16. How big is the Roman Catholic Church? On numbers and statistics

“The Pope! How many divisions has he got?” – famously and sarcastically asked comrade Stalin. The pope may not have many divisions, though historically he has had a small army of Swiss guards. Nonetheless the Pope and the Vatican are still a global player, whereas Stalin and his political project have disappeared from the global landscape. Never underestimate the resources of the Pope!

The Pope may not have military divisions but he has got numbers: people, movements, schools, charities, properties, etc, all over the world. Numbers count and counting numbers is not a theologically neutral thing. As the Biblical narratives on different censuses tell us, numbers are not just mere numbers, but have spiritual, ideological and programmatic overtones as well. Whether right or wrong, in our world one’s own claims are “weighed” numerically. Your credibility depends on how big a share you have, how many followers you have, or how many voters or customers you have. This is why the RC Church seeks to measure itself according to numerical standards. Numbers reflect and prove your power. In majority RC countries, numbers can be used to claim the “right” to maintain certain privileges over the whole nation. Moreover, numbers are very important when one considers the relationship between religious institutions and taxation systems. But what numbers are we talking about?


A trend marked by growth

Every year the RC Church publishes the Pontifical Yearbook which is a large volume containing all kinds of information about the world-wide church. The most recent Yearbook was published in 2011, but refers to 2009 and translates the reality of Roman Catholicism in a series of numbers, thus offering statistical insight into how many Catholics are in the world, where they are, what they do, etc.


The Yearbook gives an altogether different perspective than that of the public opinion in the West. Contrary to common perceptions that the RC is losing numbers and progressively shrinking, statistics reveal that the total number of baptized Catholics is actually increasing everywhere. In 2009 there were 1,181 billion Catholics, whereas the previous year there were 1,166 billion (+1,3% than 2008, i.e. 15 million people more). There is growth in Africa (1,8%), Oceania (1,5%), but also in Europe (1,3%), America (1,2%) and Asia (0,8%). These gross numbers are impressive and show that the rhetoric of the Catholic Church being at risk of implosion is at least one-sided and superficial.


After baptism then what?

These numbers and percentages, however, warrant a closer look. First, the growth rate indicates the people who have been baptized, mainly as infants. These numbers refer to people that are registered in the books of the parishes at the beginning of their life. They do not tell us if and how they are practicing their faith, what they believe, or what degree of connection they have with the church. For the RC Church, “once registered, always registered” is the rule, unless one asks to be removed from the registry (though it is not an easy process).
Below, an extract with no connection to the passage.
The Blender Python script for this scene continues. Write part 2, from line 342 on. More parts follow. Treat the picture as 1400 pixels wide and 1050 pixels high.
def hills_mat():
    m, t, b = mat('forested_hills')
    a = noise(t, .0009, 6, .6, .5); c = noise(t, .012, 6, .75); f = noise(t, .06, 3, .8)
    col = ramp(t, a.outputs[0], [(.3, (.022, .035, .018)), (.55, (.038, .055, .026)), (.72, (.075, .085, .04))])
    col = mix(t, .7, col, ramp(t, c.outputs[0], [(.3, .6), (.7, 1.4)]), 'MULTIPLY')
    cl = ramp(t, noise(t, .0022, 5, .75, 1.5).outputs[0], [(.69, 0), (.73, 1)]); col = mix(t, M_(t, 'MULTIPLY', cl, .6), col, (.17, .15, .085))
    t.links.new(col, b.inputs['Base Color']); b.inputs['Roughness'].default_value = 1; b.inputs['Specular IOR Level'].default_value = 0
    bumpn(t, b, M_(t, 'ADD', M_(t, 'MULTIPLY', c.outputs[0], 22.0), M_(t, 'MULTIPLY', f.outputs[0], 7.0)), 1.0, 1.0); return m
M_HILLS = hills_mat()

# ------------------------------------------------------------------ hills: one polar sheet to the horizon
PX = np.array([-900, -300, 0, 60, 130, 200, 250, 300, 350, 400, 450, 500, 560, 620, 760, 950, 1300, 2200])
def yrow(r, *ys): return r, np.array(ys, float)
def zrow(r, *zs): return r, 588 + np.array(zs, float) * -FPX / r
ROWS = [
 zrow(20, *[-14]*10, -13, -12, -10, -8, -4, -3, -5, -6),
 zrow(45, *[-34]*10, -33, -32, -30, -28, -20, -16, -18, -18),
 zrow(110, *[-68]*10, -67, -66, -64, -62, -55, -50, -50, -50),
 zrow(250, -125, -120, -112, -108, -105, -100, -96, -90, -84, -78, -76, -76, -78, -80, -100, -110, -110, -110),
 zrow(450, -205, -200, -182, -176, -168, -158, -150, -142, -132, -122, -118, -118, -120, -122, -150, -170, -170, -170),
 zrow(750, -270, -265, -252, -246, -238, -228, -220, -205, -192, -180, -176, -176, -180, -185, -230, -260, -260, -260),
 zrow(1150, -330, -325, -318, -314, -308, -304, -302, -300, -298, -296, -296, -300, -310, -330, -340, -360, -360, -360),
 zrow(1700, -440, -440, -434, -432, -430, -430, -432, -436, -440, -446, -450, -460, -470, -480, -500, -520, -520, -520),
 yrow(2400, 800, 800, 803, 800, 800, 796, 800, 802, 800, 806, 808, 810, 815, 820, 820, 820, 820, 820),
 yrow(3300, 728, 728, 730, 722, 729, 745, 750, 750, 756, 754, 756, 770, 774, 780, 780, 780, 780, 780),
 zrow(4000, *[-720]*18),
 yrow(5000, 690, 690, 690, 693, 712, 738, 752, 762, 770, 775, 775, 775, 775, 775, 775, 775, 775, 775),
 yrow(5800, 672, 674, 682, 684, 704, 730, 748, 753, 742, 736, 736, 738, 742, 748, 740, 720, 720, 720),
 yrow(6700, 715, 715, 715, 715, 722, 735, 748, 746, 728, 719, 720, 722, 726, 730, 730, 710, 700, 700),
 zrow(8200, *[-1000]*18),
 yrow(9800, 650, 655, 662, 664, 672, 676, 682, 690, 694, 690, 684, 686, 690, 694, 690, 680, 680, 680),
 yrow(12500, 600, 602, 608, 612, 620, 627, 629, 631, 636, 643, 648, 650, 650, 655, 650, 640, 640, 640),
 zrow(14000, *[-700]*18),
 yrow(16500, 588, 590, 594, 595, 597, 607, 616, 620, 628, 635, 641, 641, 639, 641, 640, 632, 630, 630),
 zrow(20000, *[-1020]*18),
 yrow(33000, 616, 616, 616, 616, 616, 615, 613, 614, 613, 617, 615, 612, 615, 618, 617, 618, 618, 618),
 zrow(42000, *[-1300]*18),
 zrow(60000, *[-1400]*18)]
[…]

Numbers speak of the quantity of those baptized, not the quality of their RC faith. While the Church keeps on having more and more people willing to have their children baptized (even in the West), it has the problem of catechizing them and making them practicing Catholics. It seems that after baptism a great chasm happens between the institution and the people and a “hidden exodus” takes place. This is exactly the reason why the Church has began talking about the “new evangelization”. It wants to regain those who have been baptized but are far away from the Church.


What about other religious pilgrimages?

Second, these numbers hide another important phenomenon. They do not report those who leave the RC Church for other religious pilgrimages. In many countries of the world, for instance, the growth of Evangelical churches does not have a bearing on RC statistics. Evangelical churches may grow but RC statistics remain untouched. Why? Because lots of “new converts” do not bother having their names removed from RC registries. Statistically, they stay Roman Catholics. So, RC numbers always increase because of birth rates, but never decrease due to religious migrations.


Let me tell you a little piece of autobiography. After birth I was baptized as a Roman Catholic and so I was registered accordingly in the books. When I was a child, though, my parents became followers of Jesus Christ and eventually, by God’s grace, I became a Christian too. After a few years I became a member of an Evangelical church and eventually a minister of that church. Statistically, however, I remained a Roman Catholic for my entire life until 2008. Why? Because I did not asked to be removed until then, and also because the RC Church in Italy did not have to comply to such requests until recently. The irony was that I have been a professing Evangelical for 40 years, yet an official Roman Catholic since I was born. Only a few years ago was I able to sort the contradiction out. The question is, how many millions of people were raised Catholic and then moved on in other religious directions, but are still Catholic in the Pontifical Yearbook?

Numbers tell a lot, but they also hide a lot. The RC Church is certainly the biggest organized religious institution in the world, and yet statistics give us just one piece of the puzzle. Even that piece needs theological discernment in order to be fully grasped.